FEBRUARY: Violinist Augustin Hadelich has recorded concertos for his fourth Avie turn, playing the Sibelius Violin Concerto alongside Thomas Adès’ brilliant Concentric Paths. (Hilary Hahn, of course, had great success a year or two ago similarly coupling the Sibelius with a contemporary work, in that case the Jennifer Higdon concerto). Hannu Lintu conducts the Royal Liverpool Philharmonic Orchestra.
And Lada Valešová, another fine Avie pianist, this one from the Czech Republic, surveys classical works derived from Eastern European folk music. Dvořák, Martinů, the Ukrainian Mykola Lysenko, Balakirev, Tchaikovsky and Liszt are all in the line-up.
MARCH: Joyce Yang was the youngest-ever medalist of the Van Cliburn Competition, and here’s her second Avie piano disc. Wild Dreams has as its subject, well, dreams. Included are Schumann’s Fantasiestücke, Bartók’s Out of Doors, selections from Hindemith’s In einer Nacht, Earl Wild’s arrangements of Rachmaninoff’s Dreams, The Little Island and Vocalise, as well as Rach’s Second Piano Sonata.
Also returning to the Avie ranks are the Valentin Berlinsky Quartet, who hail from Zurich and are named after the founding cellist of the Borodin Quartet. In their new album, they’ll pair Beethoven’s Razumovsky Quartet with the Ninth and Tenth Quartet of Shostakovich.
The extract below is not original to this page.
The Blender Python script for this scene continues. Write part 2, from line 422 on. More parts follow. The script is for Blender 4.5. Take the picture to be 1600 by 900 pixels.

APRIL: Hats off to conductor Kenneth Woods who now completes the first recorded cycle of symphonies by the much neglected (though slowly, perhaps, now returning to fashion) composer Hans Gál. Woods, the Orchestra of the Swan and the label, itself, have really done their reputation no end of good with this series, with Gal played alongside Schumann symphonies. This last entry features--slightly upside-downly, a new phrase--the first symphonies of both.